Но ни на что не променяем пышный

Гранитный город славы и беды,

Широких рек сияющие льды,

Бессолнечные мрачные сады

И голос Музы еле слышный.


«Город славы и беды» встретил меня дружескими рукопожатиями и объятиями. С Берггольц и Прокофьевым я был знаком, предстояли первые встречи с Тихоновым, Инбер, Дудиным. Огромное значение для меня составило знакомство с Николаем Семеновичем и Марией Константиновной Тихоновыми. Их квартира на Зверинской до сих пор вспоминается мне лужайкой земли обетованной. Но об этом надо писать отдельно.

Во всех этих встречах незримой участницей мыслилась Ахматова. Она была такой же неотъемлемой частью города, как белые ночи, Адмиралтейство, сфинксы. И то, что ее не было в Питере, дела не меняло. Медный всадник тоже был заложен мешками с песком, но простертая рука его все равно угадывалась под песчаной броней.


А вы, мои друзья последнего призыва!

Чтоб вас оплакивать, мне жизнь сохранена.

Над вашей памятью не стыть плакучей ивой,

А крикнуть на весь мир все ваши имена!

Да что там имена!

Ведь все равно — вы с нами!..

Все на колени, все!

Багряный хлынул свет!

И ленинградцы вновь идут сквозь дым рядами —

Живые с мертвыми: для славы мертвых нет.


Эти стихи мне прочитала впервые Ольга Берггольнц. Трагический пафос стихотворения был ей близок более, чем кому-либо. Каждая строка здесь дышит такой верой и гордостью, какой обладают, кажется, лишь небожители. И что очень важно, стихи эти обращены уже не к легендарному городу Петра, теряющемуся в дымке преданий, а к израненному, измученному, но живому и несдающемуся городу Ленина.

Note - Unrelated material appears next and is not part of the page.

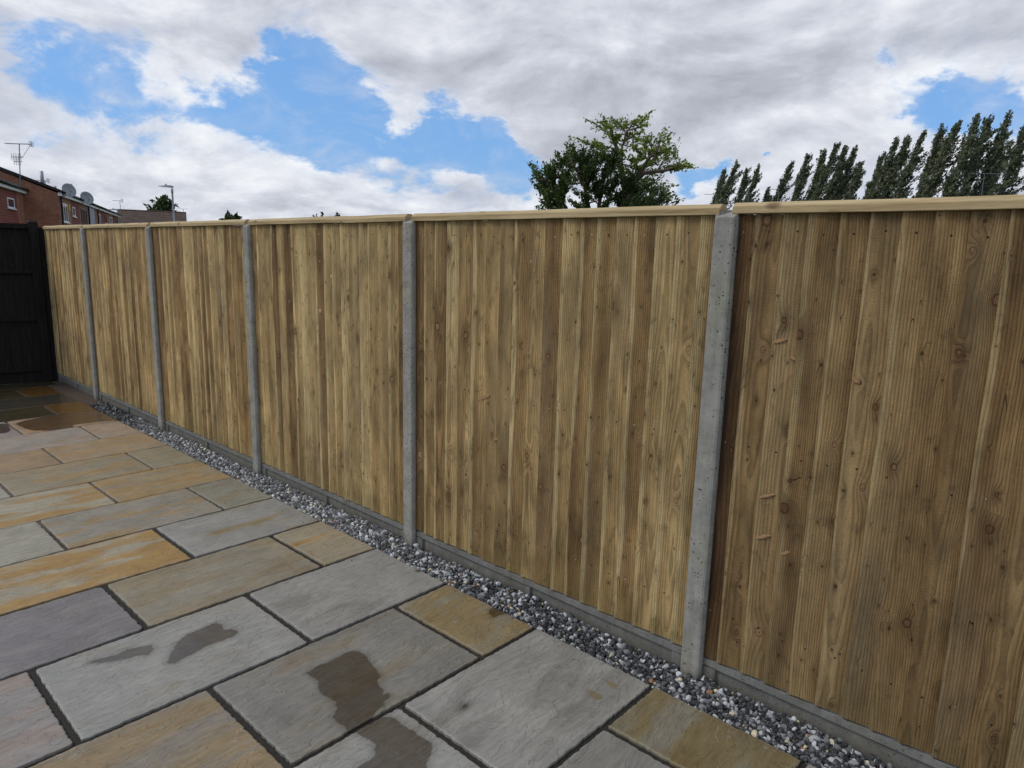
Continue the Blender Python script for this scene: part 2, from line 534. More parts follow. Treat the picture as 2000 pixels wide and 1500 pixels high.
def concrete(name, col, pits=1.0, sc=1.0):
    mt, g, b = new_mat(name)
    p = g.n('ShaderNodeTexCoord').outputs['Object']
    z = g.sep(p)[2]
    inf = g.n('ShaderNodeObjectInfo').outputs['Random']
    p = g.V('ADD', p, g.comb(g.mul(inf, 37.0), g.mul(inf, 19.0), g.mul(inf, 53.0)))
    f = g.noise(p, 14 * sc, 6, .65)
    f2 = g.noise(p, 420, 2, .6)
    k = g.mul(g.lin(f, .28, .72, .72, 1.22), g.lin(f2, .25, .75, .82, 1.18))
    st = g.noise(g.V('MULTIPLY', p, (60, 60, 3.0)), 1, 3)
    k = g.mul(k, g.lin(st, .3, .7, .90, 1.08))
    c = g.scale(g.mix(g.ss(g.noise(p, 5, 3), .45, .7), col, tuple(v * w for v, w in zip(col, (.98, .98, .90)))), k)
    v1 = g.vor(p, 75)
    sel = g.M('GREATER_THAN', g.sep(v1.outputs['Color'])[0], .42)
    rr = g.lin(g.sep(v1.outputs['Color'])[1], 0, 1, .12, .36)
    pit = g.mul(g.mul(g.sub(1.0, g.ss(v1.outputs['Distance'], g.mul(rr, .6), rr)), sel), pits)
    pit = g.mul(pit, g.ss(g.noise(p, 9, 3), .34, .50))
    c = g.scale(c, g.sub(1.0, g.mul(pit, .78)))
    v2 = g.vor(p, 190)
    wsp = g.mul(g.sub(1.0, g.ss(v2.outputs['Distance'], .1, .25)), g.M('GREATER_THAN', g.sep(v2.outputs['Color'])[0], .86))
    c = g.mix(g.mul(wsp, .5), c, (.55, .55, .52))
    spl = g.sub(1.0, g.ss(g.add(z, g.mul(g.sub(g.noise(p, 30, 4, .6), .5), .10)), .0, .07))
    c = g.mix(g.mul(spl, .45), c, (.095, .080, .058))
    g.set(b.inputs['Base Color'], c)
    b.inputs['Roughness'].default_value = .85
    b.inputs['Specular IOR Level'].default_value = .2
    h = g.sub(g.add(g.mul(f2, .25), g.mul(f, .4)), g.mul(pit, 1.2))
    g.set(b.inputs['Normal'], g.bump(h, .003))
    return mt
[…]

Давно отгремела война. И вот в середине 60-х годов мне выпало счастье встретиться с Поэтессой. Намеренно пишу это слово с большой буквы, никому другому не подобает больше такое обращение. Я в то время занимался поэзией в «Литературной газете». Она выходила еще на четырех страницах, места было гораздо меньше, чем теперь. Но поэзии, время от времени, предоставляли целую полосу. Мне хотелось на страницах газеты дать, последовательно, своеобразную антологию современной поэзии. Причем еще не печатавшимися стихами. Начиная со старших поэтов, кончая молодыми. Из этой затеи, к сожалению, ничего не вышло, но тогда, при возникновении замысла, она казалась легко выполнимой. Хотелось начать с Ахматовой. Она в эти недели находилась в Москве. Связался с ней через знакомых, она согласилась встретиться со мной.